**Task details:** All lines from the one with "Continue the Blender Python script for this scene: part 5, from" through the one with "simple('dark_plastic', (0.02, 0.021, 0.022), 0.5, bump=0.05)", and only those, are to be reproduced exactly, both ends included.

(Records contained in a dataset)
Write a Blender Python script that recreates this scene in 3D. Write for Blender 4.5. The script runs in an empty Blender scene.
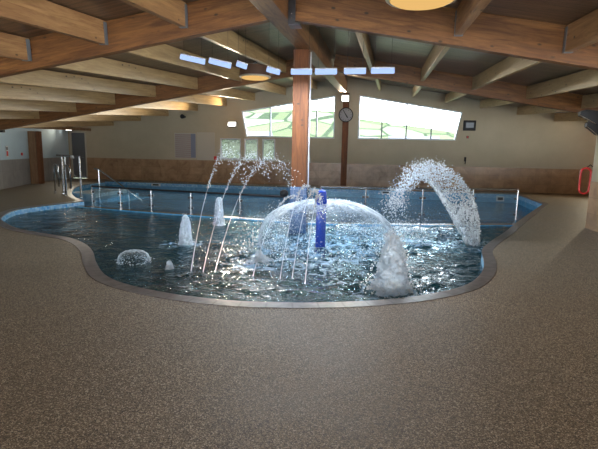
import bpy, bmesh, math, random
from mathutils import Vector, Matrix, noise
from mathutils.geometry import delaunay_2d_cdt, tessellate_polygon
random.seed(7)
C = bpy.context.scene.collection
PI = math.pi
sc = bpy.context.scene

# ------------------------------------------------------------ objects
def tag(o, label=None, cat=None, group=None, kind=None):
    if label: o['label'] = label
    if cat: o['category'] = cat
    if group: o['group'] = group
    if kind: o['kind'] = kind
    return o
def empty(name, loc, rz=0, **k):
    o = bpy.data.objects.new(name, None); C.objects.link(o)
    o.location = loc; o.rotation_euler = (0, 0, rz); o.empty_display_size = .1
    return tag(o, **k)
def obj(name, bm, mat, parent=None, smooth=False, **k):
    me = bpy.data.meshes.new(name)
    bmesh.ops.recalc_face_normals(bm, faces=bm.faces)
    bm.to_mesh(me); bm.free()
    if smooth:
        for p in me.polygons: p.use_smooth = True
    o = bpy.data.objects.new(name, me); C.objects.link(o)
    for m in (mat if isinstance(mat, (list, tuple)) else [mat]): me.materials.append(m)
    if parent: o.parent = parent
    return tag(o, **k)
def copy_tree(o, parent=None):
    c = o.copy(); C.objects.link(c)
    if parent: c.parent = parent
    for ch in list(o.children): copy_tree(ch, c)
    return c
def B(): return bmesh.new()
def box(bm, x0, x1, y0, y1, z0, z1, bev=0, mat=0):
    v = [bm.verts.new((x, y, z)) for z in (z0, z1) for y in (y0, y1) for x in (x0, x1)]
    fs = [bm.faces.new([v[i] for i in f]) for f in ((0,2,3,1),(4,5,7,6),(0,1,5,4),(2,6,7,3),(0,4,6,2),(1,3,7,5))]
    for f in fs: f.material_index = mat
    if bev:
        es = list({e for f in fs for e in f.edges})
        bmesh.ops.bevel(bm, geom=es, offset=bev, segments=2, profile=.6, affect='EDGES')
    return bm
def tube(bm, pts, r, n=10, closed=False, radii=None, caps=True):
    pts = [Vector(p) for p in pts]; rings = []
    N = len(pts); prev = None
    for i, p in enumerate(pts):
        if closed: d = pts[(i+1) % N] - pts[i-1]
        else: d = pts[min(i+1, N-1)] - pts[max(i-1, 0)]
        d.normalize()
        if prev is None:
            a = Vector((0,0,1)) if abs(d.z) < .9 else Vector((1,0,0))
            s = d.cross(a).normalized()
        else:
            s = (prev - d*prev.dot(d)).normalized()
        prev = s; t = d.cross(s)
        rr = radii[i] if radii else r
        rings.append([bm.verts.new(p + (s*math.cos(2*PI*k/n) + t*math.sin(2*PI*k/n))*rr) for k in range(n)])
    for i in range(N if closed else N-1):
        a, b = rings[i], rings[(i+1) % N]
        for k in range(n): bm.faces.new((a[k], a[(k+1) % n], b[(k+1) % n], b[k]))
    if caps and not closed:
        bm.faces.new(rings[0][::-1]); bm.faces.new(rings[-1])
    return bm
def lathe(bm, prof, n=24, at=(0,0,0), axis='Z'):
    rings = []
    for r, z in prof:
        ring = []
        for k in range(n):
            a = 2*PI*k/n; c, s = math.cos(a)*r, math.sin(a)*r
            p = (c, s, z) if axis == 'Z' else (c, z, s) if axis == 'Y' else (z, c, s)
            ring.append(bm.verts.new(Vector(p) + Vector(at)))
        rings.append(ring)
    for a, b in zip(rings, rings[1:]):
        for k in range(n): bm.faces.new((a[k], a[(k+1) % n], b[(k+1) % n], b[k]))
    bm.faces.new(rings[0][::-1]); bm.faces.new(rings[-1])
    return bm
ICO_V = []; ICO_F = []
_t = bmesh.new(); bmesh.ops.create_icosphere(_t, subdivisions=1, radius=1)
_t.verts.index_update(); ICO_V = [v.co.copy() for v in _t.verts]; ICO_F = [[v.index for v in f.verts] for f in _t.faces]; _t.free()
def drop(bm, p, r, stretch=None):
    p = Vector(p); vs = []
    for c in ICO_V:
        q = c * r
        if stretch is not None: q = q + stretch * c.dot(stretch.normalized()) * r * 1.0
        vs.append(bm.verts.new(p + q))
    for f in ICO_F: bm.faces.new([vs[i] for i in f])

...

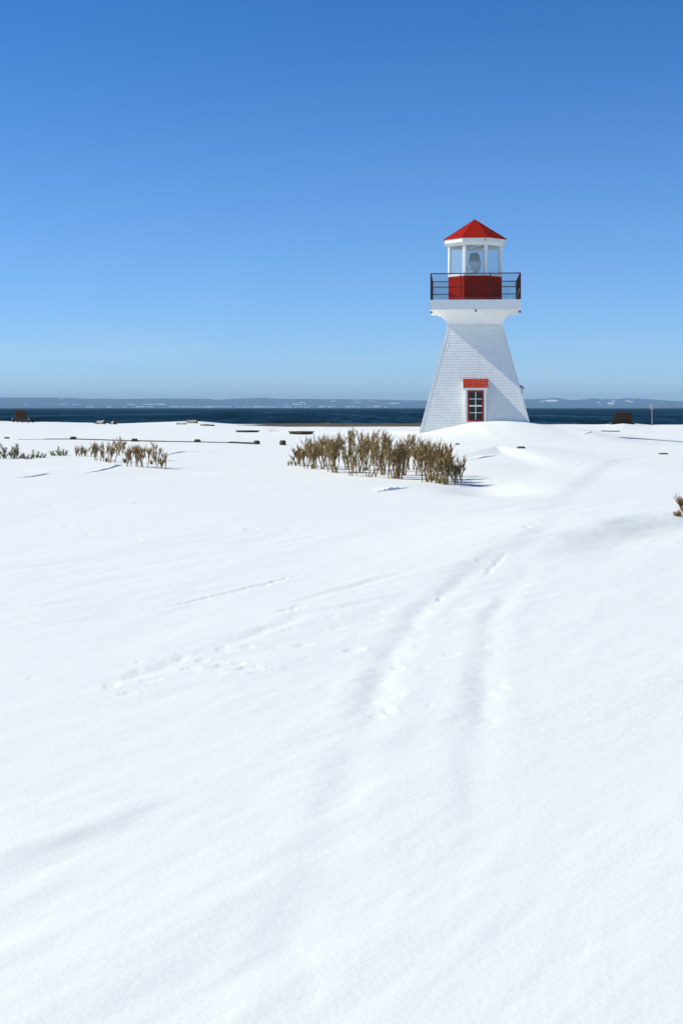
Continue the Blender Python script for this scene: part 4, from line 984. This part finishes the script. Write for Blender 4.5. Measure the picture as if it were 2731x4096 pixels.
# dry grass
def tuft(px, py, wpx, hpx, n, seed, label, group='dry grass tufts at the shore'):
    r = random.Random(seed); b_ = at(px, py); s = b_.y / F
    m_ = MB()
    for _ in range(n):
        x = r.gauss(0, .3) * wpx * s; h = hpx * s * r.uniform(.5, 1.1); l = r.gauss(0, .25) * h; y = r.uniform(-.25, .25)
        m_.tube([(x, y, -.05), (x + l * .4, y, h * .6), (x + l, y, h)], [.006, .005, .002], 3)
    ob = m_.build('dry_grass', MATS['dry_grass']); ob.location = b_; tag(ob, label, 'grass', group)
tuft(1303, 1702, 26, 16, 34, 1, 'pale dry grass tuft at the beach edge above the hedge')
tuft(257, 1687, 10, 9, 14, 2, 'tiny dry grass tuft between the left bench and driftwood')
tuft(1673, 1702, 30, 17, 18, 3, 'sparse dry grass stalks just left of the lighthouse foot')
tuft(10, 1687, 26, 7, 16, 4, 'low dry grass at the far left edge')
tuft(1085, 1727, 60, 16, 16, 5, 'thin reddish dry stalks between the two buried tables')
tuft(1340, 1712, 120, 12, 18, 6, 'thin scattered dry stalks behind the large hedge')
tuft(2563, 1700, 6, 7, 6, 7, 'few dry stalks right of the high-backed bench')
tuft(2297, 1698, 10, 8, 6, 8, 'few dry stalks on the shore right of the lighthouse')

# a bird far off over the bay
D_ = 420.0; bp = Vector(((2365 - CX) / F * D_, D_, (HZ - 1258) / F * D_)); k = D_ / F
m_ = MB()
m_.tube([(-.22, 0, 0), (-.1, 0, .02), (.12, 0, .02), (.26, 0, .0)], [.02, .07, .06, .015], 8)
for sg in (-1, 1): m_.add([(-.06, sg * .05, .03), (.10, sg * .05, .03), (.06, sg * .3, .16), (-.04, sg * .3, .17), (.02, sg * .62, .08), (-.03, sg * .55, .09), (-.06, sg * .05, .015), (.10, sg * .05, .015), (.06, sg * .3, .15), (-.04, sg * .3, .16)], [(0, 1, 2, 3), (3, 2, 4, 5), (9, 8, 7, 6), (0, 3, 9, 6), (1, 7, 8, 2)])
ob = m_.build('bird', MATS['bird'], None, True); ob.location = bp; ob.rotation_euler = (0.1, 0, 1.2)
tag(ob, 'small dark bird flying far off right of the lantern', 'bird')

==

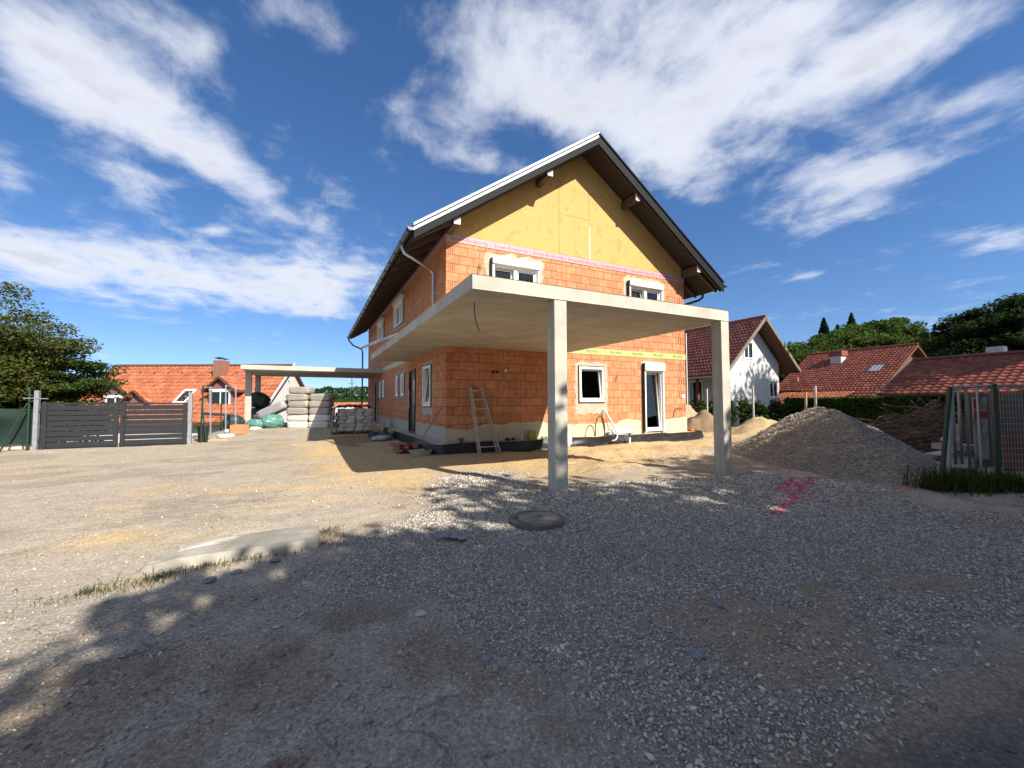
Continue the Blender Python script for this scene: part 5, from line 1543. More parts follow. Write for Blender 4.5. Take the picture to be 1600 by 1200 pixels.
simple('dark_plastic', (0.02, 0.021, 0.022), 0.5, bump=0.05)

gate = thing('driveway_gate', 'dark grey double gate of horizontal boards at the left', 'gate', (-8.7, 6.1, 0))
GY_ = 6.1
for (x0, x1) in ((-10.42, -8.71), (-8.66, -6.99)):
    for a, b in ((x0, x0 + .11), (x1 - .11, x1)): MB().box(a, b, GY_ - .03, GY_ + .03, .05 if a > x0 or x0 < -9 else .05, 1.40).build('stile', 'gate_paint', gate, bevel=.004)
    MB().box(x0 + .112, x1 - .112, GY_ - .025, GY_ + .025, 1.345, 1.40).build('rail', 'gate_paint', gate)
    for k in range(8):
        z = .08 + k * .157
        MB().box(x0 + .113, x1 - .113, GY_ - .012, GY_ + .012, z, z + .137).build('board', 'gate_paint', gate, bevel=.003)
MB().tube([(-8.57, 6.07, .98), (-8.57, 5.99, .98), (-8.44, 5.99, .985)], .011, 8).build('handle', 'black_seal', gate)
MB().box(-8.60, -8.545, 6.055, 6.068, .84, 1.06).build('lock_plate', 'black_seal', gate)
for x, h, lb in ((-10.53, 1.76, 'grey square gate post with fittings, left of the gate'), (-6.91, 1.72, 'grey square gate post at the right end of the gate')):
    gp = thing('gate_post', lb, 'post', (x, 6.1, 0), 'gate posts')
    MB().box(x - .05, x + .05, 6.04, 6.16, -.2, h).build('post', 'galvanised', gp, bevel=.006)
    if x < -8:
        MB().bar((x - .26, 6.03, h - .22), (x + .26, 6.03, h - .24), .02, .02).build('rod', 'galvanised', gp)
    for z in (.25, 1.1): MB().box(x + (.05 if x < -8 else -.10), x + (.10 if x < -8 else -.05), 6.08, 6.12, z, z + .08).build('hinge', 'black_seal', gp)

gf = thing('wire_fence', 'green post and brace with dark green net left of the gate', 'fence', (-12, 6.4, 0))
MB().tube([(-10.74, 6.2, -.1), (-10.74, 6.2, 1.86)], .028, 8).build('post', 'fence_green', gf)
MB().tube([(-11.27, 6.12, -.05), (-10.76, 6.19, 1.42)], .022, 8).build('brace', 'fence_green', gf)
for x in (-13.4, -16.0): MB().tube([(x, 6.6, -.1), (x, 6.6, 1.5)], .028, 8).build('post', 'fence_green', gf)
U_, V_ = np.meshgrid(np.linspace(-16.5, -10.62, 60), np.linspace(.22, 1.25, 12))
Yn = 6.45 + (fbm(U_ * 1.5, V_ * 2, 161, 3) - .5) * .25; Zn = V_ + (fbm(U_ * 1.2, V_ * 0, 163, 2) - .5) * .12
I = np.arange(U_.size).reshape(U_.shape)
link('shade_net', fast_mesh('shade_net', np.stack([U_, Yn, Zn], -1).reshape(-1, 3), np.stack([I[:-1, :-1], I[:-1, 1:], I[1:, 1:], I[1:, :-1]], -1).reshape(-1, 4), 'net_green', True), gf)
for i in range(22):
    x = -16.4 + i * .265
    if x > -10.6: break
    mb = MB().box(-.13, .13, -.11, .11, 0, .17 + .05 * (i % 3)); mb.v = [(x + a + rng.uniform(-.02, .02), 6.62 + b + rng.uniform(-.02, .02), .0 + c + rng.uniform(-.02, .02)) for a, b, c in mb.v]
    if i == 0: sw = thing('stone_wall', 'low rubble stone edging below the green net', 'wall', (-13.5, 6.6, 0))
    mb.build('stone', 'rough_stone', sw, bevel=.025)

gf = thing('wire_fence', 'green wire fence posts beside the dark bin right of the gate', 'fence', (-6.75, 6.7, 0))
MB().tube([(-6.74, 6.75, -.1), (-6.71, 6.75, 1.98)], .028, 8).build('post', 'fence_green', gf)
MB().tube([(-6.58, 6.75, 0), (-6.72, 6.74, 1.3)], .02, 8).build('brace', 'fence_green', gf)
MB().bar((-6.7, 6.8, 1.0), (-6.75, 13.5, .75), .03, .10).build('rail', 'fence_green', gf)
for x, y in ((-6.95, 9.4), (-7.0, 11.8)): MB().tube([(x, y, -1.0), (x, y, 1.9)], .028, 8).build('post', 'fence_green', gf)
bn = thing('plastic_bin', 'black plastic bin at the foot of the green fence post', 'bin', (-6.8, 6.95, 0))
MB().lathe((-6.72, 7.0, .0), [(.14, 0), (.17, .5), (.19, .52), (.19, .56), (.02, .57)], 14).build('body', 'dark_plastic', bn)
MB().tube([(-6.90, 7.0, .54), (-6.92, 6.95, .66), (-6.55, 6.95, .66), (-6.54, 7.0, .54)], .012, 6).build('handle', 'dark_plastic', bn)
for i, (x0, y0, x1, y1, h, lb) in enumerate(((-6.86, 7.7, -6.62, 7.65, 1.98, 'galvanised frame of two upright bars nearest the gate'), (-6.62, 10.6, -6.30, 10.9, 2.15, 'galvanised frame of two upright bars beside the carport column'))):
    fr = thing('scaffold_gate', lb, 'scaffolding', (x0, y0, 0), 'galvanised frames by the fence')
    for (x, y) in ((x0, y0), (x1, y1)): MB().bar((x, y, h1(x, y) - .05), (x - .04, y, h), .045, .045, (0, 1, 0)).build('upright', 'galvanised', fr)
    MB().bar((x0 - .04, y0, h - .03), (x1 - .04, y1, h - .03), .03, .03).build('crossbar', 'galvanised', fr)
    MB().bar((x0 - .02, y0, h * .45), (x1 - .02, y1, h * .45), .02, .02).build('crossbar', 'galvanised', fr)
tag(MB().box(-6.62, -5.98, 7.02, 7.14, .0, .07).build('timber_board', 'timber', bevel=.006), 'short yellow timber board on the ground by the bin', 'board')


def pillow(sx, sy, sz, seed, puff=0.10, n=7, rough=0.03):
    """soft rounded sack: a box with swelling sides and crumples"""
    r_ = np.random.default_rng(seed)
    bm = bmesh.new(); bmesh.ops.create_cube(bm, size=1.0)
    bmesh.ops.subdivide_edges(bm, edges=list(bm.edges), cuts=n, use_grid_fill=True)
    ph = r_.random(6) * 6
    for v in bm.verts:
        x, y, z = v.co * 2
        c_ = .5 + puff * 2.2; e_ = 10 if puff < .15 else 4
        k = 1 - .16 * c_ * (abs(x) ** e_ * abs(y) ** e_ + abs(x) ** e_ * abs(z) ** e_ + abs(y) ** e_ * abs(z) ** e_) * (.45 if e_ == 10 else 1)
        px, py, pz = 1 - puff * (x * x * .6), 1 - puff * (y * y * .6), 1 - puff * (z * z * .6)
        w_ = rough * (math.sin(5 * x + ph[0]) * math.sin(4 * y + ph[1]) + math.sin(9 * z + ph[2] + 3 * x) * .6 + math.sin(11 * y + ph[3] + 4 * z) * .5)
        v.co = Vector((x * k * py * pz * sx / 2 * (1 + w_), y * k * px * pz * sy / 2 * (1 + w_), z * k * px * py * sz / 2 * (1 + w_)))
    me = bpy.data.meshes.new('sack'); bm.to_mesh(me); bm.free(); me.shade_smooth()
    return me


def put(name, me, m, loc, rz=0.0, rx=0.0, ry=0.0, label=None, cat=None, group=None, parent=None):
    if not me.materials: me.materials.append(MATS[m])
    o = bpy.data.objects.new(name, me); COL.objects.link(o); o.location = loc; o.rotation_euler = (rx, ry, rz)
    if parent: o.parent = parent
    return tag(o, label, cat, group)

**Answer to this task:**
Continue the Blender Python script for this scene: part 5, from line 1543. More parts follow. Write for Blender 4.5. Take the picture to be 1600 by 1200 pixels.
simple('dark_plastic', (0.02, 0.021, 0.022), 0.5, bump=0.05)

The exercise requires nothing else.